I was so excited at the time. ‘It’s the anachronistic Crazy Luhrmann that I love so much, and he’s actually picking a thematically-relevant technique!’ I thought. I heard promises of a party set to Party Rock Anthem and girded myself. And for some brief shining moments, it works in the film. Lana Del Rey, god bless her, donated one hell of a dramatic anthem in “Young and Beautiful”. The party soundtracks absolutely thrum and I frankly preferred the dance-hall bangers to any period jazz they could have trotted out. But Luhrmann just doesn’t commit enough to the conceit for it to really impact. The anachronistic soundtrack is there, but it falls off around the second half of the film. It feels like a gimmick that he threw out, a sprinkle of Crazy Luhrmann instead of an entire course of insanity.
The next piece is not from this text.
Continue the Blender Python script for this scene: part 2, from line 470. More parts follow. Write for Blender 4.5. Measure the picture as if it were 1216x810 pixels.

I can’t quite tell you if the film works. In some places it does, those moments where the drama works or the spectacle swells. But in the end, it’s not subtle enough to be an admirable adaptation and not spectacular enough to recommend it as a visceral feast in the same way one would enjoy a Moulin Rouge. It’s a timeless story with some of the trickier parts replaced with quirks, shot beautifully but with a heart that’s thinner than it could have been. But maybe we’ll get the real Crazy Luhrmann next time. Maybe he’ll finally find some subtlety to his drama.

I believe in the Great Luhrmann movie, the orgastic future film that year by year recedes before us. It eluded me then, but that’s no matter—tomorrow he will shoot better drama, stretch out his crazy farther. . . . And then one fine premiere—
So Baz beats on, boat against the current, borne ceaselessly into the middle of the road.